Review of Ben Hur

Ben Hur (1907)
1/10
A chariot race not to be missed: but we do!
4 December 2007
This movie shows how way behind France the USA was in 1907 in film-making. In fact, most of the movies being shown in the nickelodeons that had multiplied all over the US in that year were from France, and even most of the output of the American Lubin company were copies of or just pirated French movies. Pathe in France was the first real movie studio to be up on its feet. When you compare the sophistication their The Life and Passion of Christ, made the same year, with this Ben Hur, it's astonishing to think that things were going to completely turn around within a decade. This movie is really worth seeing though; it's an unforgettable experience! Particularly the chariot race where we see even more than ten, even more than twenty even, people wave their arms up and down for several minutes and there is a brief blur of a chariot going by every now and then, until the card suddenly comes up to say The Victory of Ben Hur.

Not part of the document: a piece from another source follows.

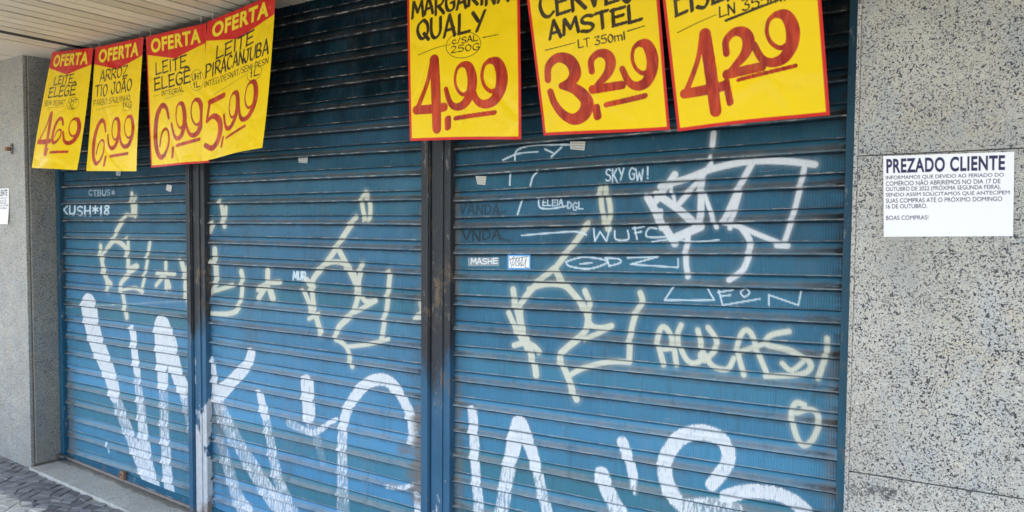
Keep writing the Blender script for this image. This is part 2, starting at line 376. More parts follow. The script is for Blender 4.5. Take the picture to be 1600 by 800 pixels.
def mat_granite(name, light=1.0, dark=1.0, sheen=.42, spot=None, base_dirt=False):
    n = NB(name)
    # salt-and-pepper granite: pale feldspar with yellow stains and short black mica flecks
    warp = n.N.new('ShaderNodeTexNoise'); warp.inputs['Scale'].default_value = 55; warp.inputs['Detail'].default_value = 2
    n.L.new(n.co(), warp.inputs['Vector'])
    add = n.N.new('ShaderNodeVectorMath'); add.operation = 'MULTIPLY_ADD'
    n.L.new(warp.outputs['Color'], add.inputs[0]); add.inputs[1].default_value = (.016, .016, .016); n.L.new(n.co(), add.inputs[2])
    w = add.outputs[0]
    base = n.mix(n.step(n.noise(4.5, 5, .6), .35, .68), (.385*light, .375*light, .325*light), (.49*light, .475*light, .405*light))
    base = n.mix(n.mul(n.step(n.noise(7, 4, .6), .55, .72), .55), base, (.48*light, .41*light, .27*light))
    base = n.mix(n.mul(n.step(n.noise(120, 3, .6), .42, .62), .5), base, (.36*light, .365*light, .37*light))
    base = n.mix(n.mul(n.step(n.noise(210, 3, .6, w), .56, .62), .55), base, (.68*light, .67*light, .63*light))
    base = n.mix(n.mul(n.step(n.noise(9, 4, .6, n.co((1.3, 1, .8))), .48, .64), .5), base, (.36*light, .40*light, .415*light))
    clus = n.noise(13, 3, .6)
    f1 = n.math('ADD', n.noise(190, 2, .5, w), n.mul(n.math('SUBTRACT', clus, .5), .12))
    base = n.mix(n.mul(n.step(f1, .568, .598), 1.0*dark), base, (.018, .019, .028))
    f2 = n.math('ADD', n.noise(310, 2, .5, w), n.mul(n.math('SUBTRACT', clus, .5), .12))
    base = n.mix(n.mul(n.step(f2, .575, .635), .85*dark), base, (.050, .052, .062))
    stain = n.noise(2.3, 6, .65, n.co((1, 1, .5)))
    base = n.mix(n.mul(n.step(stain, .47, .70), .42), base, (.27, .25, .205))
    base = n.mix(n.mul(n.step(n.noise(1.7, 6, .65, n.co((2.2, 1, .22))), .54, .72), .30), base, (.20, .185, .155))
    if spot:                                      # old black stain at the foot of the slab
        ds_ = n.N.new('ShaderNodeVectorMath'); ds_.operation = 'DISTANCE'
        n.L.new(n.co((.62, 1, 2.4)), ds_.inputs[0]); ds_.inputs[1].default_value = (spot[0]*.62, spot[1], spot[2]*2.4)
        k = n.math('ADD', ds_.outputs['Value'], n.mul(n.math('SUBTRACT', n.noise(75, 6, .8), .5), .62))
        base = n.mix(n.mul(n.step(k, .0, .05, 1, 0), .85), base, (.035, .036, .042))
    if base_dirt:                                 # dirt packed along the foot of the shutters and in the corners
        yy = n.xyz()[1]
        k = n.math('ADD', n.step(yy, -.10, -.015, -.35, .30), n.noise(8, 6, .7))
        base = n.mix(n.mul(n.step(k, .50, .74), .6), base, (.085, .07, .055))
        k2 = n.math('ADD', n.noise(5, 6, .75), n.step(yy, -.215, -.19, .12, 0))
        base = n.mix(n.mul(n.step(k2, .60, .74), .35), base, (.13, .115, .095))
    bm_ = n.bump(n.noise(160, 3), .15, .0015)
    return n.out(base, n.step(f1, .5, .65, sheen+.12, sheen-.12), bm_, .45)

def mat_plain(name, c0, c1, scale=20, rough=.6, bump=.2, bscale=80, metal=None, spec=None):
    n = NB(name)
    b = n.mix(n.noise(scale, 6, .65), c0, c1)
    return n.out(b, rough, n.bump(n.noise(bscale, 4, .6), bump, .003), spec, metal)

def mat_soffit():
    n = NB('aged_cream_boards')
    fine = n.noise(60, 5, .65, n.co((1, .25, 1)))
    b = n.mix(n.noise(2.2, 5, .6), (.50, .455, .365), (.62, .575, .48))
    b = n.mix(n.mul(n.attr('tone'), 1.2), b, (.36, .325, .245))
    b = n.mix(n.mul(n.step(n.noise(3.2, 6, .7, n.co((1, .5, 1))), .55, .74), .55), b, (.30, .24, .16))
    b = n.mix(n.mul(n.step(n.noise(9, 6, .75), .66, .72), .7), b, (.14, .10, .07))
    b = n.mix(n.mul(n.step(fine, .5, .7), .3), b, (.38, .35, .29))
    return n.out(b, .55, n.bump(fine, .2, .002))

def mat_poster(name, red=(.62, .022, .018), border_gloss=.3):
    n = NB(name)
    big = n.noise(3, 4); fine = n.noise(150, 4, .6)
    y = n.mix(big, (.86, .585, .002), (.88, .65, .004))
    b = n.mix(n.attr('print_red'), y, n.mix(big, (red[0]*.9, red[1], red[2]), red))
    b = n.mix(n.attr('print_yellow'), b, (.84, .68, .03))
    # brush ink is thin: streaks let the sheet show through
    st = n.noise(36, 5, .65, n.co((1.0, 1, .12), (0, .25, 0)), .6)
    ink = n.mix(n.step(st, .32, .68), (.27, .009, .009), (.56, .030, .018))
    b = n.mix(n.mul(n.attr('brush'), n.step(st, .25, .8, 1.0, .93)), b, ink)
    b = n.mix(n.mul(n.attr('pen'), n.step(st, .3, .85, 1.0, .93)), b, (.022, .012, .010))
    b = n.mix(n.mul(n.step(n.noise(24, 6, .7), .64, .72), .18), b, (.5, .42, .1))
    cre = n.voro(4.2, n.co((1, 1, .8)), 'DISTANCE_TO_EDGE')
    hh = n.math('ADD', n.mul(n.noise(6, 3, .5), .9), n.mul(n.step(cre, 0, .10), .22))
    b = n.mix(n.mul(n.step(n.noise(5, 6, .7), .52, .75), .12), b, (.42, .30, .06))
    return n.out(b, n.step(big, .3, .7, border_gloss-.08, border_gloss+.05), n.bump(hh, .8, .011), .22)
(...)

The camera is completely static and the actors just wave their arms around in front of a stage set, endlessly. The 'Ben Hur Goes to the Galleys' section is just that, people waving their arms up and down against each other interminably, when Ben Hur is being arrested, in a house. No boat. No sea. And then straight into the 'chariot race', which at least was filmed from an angle, to try and keep the chariot in camera for a fraction of a second longer. But at least they made something! And there they still are, and continue to be, though they have all died, gesturing forever in silence.